Commonwealth National executives have spent the last three years establishing the bank in the community. Growing an in-house residential mortgage business is part of its future plans. Currently the bank provides home financing through a third-party relationship.
While residential lending now has been identified as an area of potential growth, when the bank first opened it focused on small-business lending, with five commercial lenders on staff.
“We saw opportunities [in the area to offer commercial lending],” Valade said.
Middlesex Savings Bank in Natick also looks for available opportunities when drafting its strategic expansion plans, said Jim Briand, director of marketing.
“We look at how the competition set has changed,” Briand said. “We’re looking to see who’s on the move and what they’ve done. We’re looking for a long-term strategy that can lead to organic growth.”
With market research, the bank will find locations that fill in gaps in its existing footprint, as well as places where there is a need for a larger community bank.
“We look for opportunities where we think we would bring a unique proposition,” Briand said. “We prefer not to be a ‘me too.'”

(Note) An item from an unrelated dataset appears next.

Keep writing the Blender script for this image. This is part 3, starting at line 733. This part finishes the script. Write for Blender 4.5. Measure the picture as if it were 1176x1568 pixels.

With more than $3 billion in assets, Middlesex Savings generally sticks with a three-year strategic plan that is updated annually. Briand said the bank does consider the longer term, but calls three years a “nice balancing point.” While the bank looks at a variety of factors when planning, Briand said the hardest part is knowing what other banks are doing.
“The toughest thing to project is competitor changes,” Briand said.
Changes in technology and the interest-rate environment are other elements that make planning a challenge.
“You have to think through various scenarios,” Briand said.
Planning isn’t hard, McLaughlin of Slade’s Ferry said, but being able to monitor and adjust to the changing marketplace is crucial.